We have 3 discharge locations- one in each of the 2nd floor bedrooms and the 3rd at the top of the stairwell. The T-F/ builder said the return air will be slightly cooler; cool air sinks; so place discharge vents higher in your living space. It made sense to me and seems to work well; the system did need 1/2 day of "balancing" so the air flows would be barely noticable. Therefore, placing the discharge in your basement may not promote a good air pattern, and may actually stir up dust.

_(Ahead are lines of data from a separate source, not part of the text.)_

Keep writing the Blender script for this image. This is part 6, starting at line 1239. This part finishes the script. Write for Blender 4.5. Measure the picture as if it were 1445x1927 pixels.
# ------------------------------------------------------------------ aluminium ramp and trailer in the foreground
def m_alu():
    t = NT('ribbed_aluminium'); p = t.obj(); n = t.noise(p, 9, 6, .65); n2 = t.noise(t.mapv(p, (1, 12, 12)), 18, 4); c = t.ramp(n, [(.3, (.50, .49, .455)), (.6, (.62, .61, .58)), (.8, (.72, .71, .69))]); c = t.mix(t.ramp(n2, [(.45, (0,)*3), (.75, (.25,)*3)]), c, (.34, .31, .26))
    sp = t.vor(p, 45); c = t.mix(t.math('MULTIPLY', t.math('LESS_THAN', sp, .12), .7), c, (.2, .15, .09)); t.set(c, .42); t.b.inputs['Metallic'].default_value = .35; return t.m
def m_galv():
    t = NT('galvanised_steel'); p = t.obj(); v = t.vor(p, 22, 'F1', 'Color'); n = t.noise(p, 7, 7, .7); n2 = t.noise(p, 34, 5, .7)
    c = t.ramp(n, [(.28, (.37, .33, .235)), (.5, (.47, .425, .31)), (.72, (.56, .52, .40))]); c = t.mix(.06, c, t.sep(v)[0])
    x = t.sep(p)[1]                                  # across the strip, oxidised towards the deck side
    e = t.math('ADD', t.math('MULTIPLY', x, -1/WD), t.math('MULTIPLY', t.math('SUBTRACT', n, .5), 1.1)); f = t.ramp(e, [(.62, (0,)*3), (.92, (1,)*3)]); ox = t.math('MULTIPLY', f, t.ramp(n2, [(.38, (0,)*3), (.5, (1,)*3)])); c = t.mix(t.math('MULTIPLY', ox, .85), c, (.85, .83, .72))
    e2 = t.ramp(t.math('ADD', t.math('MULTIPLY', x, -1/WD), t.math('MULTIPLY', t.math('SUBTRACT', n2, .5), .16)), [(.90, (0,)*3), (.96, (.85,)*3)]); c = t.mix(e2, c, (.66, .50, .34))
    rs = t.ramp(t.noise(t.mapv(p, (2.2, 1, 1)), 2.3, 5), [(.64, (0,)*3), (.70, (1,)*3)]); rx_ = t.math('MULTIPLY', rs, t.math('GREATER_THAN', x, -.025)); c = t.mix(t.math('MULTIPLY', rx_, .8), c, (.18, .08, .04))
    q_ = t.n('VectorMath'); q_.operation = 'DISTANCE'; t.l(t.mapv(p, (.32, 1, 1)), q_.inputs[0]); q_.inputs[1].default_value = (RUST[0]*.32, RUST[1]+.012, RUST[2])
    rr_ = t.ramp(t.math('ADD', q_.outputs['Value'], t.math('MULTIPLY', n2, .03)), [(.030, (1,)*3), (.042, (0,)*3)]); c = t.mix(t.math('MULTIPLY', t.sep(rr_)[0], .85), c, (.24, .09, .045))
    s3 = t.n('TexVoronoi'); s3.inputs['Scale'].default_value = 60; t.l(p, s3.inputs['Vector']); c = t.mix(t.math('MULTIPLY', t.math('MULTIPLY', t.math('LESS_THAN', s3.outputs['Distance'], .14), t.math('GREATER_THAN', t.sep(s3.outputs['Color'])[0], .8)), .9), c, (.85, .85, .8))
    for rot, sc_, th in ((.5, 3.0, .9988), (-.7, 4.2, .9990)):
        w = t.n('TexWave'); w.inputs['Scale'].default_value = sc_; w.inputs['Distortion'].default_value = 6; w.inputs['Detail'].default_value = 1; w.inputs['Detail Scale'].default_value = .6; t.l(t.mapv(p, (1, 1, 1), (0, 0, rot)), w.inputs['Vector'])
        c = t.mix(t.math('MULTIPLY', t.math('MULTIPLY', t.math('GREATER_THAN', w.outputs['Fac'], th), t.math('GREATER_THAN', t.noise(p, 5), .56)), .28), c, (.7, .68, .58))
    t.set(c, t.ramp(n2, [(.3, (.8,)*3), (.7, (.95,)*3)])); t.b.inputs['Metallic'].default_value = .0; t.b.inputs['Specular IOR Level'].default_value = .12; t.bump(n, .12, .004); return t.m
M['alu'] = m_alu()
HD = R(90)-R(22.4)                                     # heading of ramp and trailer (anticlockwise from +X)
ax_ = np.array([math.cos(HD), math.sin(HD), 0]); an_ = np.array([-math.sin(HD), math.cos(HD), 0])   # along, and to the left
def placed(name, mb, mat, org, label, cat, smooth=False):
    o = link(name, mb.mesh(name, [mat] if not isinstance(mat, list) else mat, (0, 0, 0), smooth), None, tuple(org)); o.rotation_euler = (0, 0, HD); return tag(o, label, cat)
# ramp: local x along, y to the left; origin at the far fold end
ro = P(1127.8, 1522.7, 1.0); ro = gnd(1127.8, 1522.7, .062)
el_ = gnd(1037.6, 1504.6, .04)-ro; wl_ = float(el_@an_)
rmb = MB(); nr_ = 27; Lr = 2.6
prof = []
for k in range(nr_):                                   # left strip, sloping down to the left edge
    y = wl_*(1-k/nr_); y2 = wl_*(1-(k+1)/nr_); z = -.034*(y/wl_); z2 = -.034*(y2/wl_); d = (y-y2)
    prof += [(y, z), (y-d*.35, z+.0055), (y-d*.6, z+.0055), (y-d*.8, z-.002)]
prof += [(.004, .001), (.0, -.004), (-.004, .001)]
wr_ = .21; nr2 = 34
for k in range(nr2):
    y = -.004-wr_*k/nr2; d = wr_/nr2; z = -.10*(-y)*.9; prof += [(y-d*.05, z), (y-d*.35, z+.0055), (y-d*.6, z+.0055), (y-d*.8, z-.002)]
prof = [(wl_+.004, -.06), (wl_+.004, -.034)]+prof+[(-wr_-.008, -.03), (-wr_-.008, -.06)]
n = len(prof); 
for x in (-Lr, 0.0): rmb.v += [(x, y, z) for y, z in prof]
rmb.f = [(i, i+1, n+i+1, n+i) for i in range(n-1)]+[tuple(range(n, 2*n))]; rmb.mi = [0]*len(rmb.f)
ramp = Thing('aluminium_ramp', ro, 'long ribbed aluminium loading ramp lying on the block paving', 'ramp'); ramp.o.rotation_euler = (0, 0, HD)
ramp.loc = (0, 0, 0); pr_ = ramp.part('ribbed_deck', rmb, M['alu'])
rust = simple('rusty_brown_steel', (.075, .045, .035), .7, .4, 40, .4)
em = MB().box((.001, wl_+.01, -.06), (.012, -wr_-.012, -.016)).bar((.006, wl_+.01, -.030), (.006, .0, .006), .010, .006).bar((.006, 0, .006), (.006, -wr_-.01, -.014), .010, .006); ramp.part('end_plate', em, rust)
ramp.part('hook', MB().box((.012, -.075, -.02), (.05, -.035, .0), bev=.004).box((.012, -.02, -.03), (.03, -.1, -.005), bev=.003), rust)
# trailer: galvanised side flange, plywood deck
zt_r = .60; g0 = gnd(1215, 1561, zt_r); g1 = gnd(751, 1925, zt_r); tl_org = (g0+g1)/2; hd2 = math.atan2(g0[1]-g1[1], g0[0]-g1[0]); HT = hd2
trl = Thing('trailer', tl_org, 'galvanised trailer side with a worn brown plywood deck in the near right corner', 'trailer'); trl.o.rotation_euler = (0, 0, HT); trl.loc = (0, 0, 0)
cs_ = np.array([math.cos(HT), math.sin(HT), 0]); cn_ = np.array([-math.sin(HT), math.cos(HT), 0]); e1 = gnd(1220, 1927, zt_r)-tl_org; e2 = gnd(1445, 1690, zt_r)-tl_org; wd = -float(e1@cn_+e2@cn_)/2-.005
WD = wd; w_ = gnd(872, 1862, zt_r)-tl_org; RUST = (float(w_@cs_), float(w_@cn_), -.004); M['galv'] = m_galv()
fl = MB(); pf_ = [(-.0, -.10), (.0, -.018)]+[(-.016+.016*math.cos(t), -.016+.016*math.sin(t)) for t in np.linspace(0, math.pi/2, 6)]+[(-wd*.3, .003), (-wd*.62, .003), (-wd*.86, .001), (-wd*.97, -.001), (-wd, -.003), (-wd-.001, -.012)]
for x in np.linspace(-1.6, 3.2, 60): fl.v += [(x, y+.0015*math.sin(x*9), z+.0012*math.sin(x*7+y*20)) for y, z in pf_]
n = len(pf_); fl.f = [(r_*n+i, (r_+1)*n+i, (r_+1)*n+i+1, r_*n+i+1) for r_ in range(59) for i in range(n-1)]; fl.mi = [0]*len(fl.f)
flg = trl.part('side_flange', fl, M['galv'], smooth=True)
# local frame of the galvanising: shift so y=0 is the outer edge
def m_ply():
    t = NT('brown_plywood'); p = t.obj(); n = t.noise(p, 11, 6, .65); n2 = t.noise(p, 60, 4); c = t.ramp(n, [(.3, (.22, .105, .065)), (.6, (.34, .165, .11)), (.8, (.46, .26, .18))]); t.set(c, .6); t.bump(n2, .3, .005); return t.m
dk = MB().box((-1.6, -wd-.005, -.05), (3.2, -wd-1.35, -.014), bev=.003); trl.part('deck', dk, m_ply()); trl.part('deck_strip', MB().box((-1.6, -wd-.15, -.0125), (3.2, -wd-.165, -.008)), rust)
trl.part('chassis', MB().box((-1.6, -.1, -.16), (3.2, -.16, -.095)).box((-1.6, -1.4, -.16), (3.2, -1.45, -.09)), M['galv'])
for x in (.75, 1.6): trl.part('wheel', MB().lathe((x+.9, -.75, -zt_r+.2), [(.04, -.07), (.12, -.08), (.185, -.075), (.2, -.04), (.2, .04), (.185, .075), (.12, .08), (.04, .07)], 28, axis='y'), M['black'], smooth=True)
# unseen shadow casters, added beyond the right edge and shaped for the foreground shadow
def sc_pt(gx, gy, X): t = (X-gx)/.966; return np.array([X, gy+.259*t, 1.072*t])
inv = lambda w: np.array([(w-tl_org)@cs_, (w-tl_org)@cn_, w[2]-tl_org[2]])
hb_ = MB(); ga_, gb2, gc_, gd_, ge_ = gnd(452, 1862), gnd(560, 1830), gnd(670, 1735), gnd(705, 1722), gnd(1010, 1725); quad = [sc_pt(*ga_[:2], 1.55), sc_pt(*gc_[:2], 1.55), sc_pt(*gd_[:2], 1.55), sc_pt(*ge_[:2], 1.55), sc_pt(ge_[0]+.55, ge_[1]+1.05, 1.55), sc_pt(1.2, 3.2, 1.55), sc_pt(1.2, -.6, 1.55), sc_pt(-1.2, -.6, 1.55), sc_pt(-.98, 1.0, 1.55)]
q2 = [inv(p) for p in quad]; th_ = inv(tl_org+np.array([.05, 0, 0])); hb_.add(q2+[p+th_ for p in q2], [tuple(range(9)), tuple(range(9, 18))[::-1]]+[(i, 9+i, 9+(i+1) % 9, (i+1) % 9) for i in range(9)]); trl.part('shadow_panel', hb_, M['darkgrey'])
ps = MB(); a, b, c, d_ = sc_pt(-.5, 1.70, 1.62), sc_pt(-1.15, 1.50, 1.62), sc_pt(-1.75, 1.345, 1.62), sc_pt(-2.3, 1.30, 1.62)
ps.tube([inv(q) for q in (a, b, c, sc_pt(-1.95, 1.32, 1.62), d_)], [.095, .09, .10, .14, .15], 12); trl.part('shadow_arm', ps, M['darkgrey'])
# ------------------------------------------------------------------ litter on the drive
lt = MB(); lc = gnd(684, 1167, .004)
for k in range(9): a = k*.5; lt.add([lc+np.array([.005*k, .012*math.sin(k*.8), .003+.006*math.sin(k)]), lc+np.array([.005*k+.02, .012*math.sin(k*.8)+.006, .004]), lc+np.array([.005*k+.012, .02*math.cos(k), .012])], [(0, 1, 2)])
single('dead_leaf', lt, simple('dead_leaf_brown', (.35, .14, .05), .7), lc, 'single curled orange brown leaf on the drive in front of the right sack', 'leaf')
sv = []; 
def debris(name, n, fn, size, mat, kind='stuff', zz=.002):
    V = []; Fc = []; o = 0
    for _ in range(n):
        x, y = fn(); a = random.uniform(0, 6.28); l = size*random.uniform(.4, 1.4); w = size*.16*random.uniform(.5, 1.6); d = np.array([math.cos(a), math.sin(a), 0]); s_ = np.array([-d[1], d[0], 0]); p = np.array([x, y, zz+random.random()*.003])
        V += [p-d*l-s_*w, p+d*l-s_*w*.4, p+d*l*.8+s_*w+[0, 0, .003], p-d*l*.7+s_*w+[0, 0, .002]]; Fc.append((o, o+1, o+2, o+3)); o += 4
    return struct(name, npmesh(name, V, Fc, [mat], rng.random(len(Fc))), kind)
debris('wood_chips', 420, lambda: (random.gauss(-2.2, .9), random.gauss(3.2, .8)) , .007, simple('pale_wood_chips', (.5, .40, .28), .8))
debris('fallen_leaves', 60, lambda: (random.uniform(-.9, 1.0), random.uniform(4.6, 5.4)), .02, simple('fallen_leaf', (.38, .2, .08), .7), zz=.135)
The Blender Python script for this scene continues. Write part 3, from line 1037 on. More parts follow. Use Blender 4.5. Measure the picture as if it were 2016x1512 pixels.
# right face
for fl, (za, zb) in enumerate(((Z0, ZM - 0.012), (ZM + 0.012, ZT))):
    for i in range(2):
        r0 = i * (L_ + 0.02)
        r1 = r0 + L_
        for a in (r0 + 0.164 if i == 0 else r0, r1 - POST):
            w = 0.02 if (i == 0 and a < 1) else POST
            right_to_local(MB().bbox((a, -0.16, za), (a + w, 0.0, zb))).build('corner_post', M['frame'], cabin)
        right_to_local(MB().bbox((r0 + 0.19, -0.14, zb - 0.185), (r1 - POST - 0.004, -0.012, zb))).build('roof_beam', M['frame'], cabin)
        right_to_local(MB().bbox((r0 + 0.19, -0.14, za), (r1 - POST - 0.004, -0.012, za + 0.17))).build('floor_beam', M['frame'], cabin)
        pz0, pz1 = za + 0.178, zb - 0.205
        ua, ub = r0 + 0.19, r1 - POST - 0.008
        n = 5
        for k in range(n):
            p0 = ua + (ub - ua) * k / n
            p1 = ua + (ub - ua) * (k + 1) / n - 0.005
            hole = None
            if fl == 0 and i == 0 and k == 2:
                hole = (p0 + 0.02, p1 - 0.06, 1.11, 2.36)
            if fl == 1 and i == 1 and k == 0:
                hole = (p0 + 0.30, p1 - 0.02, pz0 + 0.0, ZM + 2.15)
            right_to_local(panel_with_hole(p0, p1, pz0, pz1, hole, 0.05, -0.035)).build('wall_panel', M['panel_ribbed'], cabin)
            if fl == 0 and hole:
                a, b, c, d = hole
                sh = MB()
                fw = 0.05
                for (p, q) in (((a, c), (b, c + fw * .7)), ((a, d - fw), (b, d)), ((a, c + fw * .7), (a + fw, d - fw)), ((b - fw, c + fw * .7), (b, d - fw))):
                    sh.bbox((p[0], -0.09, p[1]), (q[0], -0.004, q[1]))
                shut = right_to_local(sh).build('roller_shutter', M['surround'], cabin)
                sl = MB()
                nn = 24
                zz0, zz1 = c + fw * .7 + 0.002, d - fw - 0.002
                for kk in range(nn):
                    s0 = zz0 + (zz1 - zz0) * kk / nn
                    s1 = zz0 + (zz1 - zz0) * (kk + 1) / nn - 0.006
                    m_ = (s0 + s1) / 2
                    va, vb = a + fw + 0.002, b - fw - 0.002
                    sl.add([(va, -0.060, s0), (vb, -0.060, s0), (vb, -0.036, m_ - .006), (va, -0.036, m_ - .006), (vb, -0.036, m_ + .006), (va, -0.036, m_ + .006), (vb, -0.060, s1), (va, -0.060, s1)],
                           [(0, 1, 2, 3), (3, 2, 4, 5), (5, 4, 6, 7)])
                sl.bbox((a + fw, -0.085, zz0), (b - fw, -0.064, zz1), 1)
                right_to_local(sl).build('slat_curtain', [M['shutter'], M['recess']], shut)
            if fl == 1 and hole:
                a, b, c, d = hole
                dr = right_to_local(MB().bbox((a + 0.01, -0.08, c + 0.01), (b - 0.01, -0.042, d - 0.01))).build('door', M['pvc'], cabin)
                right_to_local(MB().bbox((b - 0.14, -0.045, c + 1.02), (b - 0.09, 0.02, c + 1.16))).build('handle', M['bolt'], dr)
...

BTW, my workshop is located in the basement and machines are connected to a cyclone system - ain't cheap but works nice!
Hope these responses help,
daveinnh
Very Helpful Daveinnh.
Thank's again!
Hey Dave - my wife and I also just built a timber frame SIP home on a radiant slab, moved in March 05. I also have an HRV but have only ran the interior ducts thus far - I had major issues running the ductwork b/c of no basement and the inability to run ductwork on the exterior walls (b/c of the timbers). How did you deal with it? Do you have a picture?
I'm sorry - we have a concrete slab on joists (~2" thick sand-only, no aggregate, underlain by blue-board insulation) with a full-basement beneath - NOT a slab-on-grade.
Our builder/timber-framer ran 4" PVC, Sch 40 pipe thru a chase located adjacent to our chimney (center chimney cape w/ a rear stick-built Ell) for the supply/recharge air to the upper bedrooms.
If you already have the timber-frame built, you may wish to contact one of the HRV vendor for suggestions regarding pipe requirements. Be sure you don't place them directly against an un-heated wall though.
The flexible hose was used only in the basement. The HRV unit is designed to "hang" from the joists and has a condensate discharge tube that discharges to a basement drain - not much water produced though.